COLLECTED MATERIAL:

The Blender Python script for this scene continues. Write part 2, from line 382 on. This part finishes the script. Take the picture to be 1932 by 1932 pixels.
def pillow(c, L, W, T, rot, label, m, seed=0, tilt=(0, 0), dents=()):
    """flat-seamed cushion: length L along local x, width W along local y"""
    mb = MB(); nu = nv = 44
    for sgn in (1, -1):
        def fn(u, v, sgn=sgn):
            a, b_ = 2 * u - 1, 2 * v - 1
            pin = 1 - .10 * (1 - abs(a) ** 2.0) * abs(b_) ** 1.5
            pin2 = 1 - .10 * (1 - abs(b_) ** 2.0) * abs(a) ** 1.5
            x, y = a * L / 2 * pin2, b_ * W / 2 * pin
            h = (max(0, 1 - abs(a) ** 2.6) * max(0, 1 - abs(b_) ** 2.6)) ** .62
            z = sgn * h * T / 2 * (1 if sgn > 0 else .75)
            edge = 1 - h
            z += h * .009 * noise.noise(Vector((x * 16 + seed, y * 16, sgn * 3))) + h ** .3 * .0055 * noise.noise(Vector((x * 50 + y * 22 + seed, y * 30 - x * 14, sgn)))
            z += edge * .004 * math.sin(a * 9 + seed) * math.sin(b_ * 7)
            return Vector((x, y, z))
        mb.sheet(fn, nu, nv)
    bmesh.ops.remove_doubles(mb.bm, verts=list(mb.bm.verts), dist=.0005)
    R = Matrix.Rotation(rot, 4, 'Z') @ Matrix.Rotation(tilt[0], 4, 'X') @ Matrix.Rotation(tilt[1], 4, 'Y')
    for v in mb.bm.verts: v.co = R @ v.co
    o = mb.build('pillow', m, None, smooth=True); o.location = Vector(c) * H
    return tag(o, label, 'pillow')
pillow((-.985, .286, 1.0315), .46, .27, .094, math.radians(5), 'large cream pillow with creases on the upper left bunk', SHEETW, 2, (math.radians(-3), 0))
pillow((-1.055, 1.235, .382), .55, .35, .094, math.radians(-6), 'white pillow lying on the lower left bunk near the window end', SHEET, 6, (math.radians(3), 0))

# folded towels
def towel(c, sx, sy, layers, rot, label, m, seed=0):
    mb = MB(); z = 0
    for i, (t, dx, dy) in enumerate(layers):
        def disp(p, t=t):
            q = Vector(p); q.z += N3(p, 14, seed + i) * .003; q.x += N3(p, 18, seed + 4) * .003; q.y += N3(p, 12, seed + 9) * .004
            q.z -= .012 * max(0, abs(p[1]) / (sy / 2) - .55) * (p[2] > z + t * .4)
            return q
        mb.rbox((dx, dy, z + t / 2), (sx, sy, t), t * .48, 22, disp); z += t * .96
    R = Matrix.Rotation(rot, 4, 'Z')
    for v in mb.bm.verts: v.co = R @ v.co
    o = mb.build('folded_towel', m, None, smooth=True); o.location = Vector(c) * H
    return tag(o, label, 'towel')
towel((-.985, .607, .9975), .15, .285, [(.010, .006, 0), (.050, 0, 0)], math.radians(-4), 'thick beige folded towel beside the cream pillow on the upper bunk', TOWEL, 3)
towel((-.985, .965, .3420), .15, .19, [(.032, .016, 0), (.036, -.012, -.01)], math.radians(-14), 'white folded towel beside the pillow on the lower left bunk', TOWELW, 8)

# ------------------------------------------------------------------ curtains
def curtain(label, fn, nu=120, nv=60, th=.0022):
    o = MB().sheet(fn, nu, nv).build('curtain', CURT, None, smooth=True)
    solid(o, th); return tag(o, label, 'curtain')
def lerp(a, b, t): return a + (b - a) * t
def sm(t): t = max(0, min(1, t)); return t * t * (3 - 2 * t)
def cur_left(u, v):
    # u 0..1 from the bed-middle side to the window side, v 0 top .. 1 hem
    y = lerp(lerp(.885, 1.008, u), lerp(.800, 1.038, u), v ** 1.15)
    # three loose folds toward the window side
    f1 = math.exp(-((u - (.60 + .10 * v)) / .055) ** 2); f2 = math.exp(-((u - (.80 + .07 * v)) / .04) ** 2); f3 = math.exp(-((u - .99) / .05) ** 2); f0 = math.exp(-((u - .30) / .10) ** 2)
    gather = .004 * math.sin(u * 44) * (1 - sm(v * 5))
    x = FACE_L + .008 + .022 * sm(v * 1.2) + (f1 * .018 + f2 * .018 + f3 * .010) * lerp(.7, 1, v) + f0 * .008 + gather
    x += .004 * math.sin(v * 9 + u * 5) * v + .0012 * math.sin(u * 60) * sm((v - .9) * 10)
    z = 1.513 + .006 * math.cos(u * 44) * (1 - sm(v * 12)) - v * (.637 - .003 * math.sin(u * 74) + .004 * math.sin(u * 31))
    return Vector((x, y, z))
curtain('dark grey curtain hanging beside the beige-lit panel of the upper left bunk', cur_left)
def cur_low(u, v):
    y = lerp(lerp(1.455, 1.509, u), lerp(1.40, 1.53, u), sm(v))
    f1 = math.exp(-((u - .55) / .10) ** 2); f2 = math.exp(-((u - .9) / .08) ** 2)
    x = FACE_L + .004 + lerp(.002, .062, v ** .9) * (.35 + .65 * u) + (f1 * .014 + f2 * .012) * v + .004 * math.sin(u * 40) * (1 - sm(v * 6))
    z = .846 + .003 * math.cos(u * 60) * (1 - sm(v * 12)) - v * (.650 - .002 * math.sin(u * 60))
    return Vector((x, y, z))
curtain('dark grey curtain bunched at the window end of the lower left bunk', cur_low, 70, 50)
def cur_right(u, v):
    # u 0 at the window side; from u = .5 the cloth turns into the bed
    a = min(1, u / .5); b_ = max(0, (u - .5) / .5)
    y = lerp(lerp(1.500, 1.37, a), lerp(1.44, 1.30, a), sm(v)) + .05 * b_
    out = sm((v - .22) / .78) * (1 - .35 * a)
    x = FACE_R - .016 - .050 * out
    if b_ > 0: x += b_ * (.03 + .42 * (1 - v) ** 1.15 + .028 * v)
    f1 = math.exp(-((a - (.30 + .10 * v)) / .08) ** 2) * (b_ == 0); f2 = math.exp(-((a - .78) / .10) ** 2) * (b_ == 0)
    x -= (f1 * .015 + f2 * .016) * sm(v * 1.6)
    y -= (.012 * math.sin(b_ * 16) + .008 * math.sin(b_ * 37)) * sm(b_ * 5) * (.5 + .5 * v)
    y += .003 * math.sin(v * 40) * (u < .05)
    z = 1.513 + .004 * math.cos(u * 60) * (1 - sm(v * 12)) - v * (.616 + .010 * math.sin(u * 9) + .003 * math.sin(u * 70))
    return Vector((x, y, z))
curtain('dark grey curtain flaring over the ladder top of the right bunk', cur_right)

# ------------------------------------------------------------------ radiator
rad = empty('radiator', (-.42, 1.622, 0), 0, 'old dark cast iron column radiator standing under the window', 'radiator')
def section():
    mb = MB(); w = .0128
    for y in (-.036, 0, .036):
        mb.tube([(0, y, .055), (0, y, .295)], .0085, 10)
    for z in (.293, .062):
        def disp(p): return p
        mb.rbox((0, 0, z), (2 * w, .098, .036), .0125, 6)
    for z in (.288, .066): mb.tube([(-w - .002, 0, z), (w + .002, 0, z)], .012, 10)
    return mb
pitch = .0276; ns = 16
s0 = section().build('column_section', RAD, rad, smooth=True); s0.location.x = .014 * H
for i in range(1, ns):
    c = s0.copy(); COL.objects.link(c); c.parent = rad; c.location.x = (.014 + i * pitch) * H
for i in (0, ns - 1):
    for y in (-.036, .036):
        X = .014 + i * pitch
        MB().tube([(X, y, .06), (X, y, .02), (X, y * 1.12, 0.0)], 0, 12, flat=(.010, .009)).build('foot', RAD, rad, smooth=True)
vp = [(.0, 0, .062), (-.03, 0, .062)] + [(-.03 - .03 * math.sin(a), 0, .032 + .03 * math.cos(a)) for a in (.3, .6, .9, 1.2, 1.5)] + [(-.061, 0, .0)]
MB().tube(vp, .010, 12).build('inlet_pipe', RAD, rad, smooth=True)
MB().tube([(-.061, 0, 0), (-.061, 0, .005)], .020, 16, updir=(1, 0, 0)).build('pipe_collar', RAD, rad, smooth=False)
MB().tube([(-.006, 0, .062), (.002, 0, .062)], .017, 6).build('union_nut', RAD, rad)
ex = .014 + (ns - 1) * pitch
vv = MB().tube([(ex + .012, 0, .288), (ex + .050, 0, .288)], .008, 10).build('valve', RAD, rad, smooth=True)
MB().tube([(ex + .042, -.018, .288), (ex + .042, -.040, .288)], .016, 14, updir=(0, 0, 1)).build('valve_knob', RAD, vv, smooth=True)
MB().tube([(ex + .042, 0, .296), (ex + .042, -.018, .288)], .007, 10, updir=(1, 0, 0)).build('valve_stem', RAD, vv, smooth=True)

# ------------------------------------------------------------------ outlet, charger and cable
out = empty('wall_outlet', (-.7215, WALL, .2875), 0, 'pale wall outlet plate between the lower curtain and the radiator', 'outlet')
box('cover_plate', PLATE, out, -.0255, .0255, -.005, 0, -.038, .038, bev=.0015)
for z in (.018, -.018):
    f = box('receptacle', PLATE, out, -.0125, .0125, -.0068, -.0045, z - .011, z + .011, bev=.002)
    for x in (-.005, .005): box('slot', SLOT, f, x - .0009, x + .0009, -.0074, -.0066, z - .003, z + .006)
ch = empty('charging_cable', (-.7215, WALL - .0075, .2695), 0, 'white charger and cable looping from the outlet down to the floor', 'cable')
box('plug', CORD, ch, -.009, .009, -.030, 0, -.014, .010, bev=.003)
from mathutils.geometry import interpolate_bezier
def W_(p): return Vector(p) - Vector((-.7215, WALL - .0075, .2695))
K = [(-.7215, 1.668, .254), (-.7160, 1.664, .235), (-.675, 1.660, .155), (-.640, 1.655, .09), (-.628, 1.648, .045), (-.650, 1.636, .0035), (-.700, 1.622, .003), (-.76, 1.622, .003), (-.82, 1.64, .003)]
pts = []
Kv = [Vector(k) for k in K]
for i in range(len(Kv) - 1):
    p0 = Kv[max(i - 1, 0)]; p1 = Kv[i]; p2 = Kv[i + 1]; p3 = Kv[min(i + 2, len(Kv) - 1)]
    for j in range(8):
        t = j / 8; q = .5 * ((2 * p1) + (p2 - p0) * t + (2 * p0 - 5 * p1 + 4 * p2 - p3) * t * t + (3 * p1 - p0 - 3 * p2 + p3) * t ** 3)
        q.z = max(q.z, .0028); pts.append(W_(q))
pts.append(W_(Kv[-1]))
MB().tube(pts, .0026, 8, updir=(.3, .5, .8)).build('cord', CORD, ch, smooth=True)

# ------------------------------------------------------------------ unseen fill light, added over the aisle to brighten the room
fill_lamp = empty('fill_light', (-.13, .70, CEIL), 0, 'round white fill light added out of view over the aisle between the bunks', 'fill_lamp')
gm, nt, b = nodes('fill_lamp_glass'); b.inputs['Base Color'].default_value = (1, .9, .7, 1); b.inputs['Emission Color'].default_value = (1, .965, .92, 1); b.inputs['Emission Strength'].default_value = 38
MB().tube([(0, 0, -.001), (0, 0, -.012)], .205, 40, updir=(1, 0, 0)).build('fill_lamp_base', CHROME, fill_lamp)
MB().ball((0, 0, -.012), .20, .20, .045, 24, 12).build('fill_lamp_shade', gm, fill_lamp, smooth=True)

TO BE DONE:
Search the data for "from". Copy every matching line.

ANSWER BELOW:
The Blender Python script for this scene continues. Write part 2, from line 382 on. This part finishes the script. Take the picture to be 1932 by 1932 pixels.
    # u 0..1 from the bed-middle side to the window side, v 0 top .. 1 hem
    # u 0 at the window side; from u = .5 the cloth turns into the bed
ch = empty('charging_cable', (-.7215, WALL - .0075, .2695), 0, 'white charger and cable looping from the outlet down to the floor', 'cable')
from mathutils.geometry import interpolate_bezier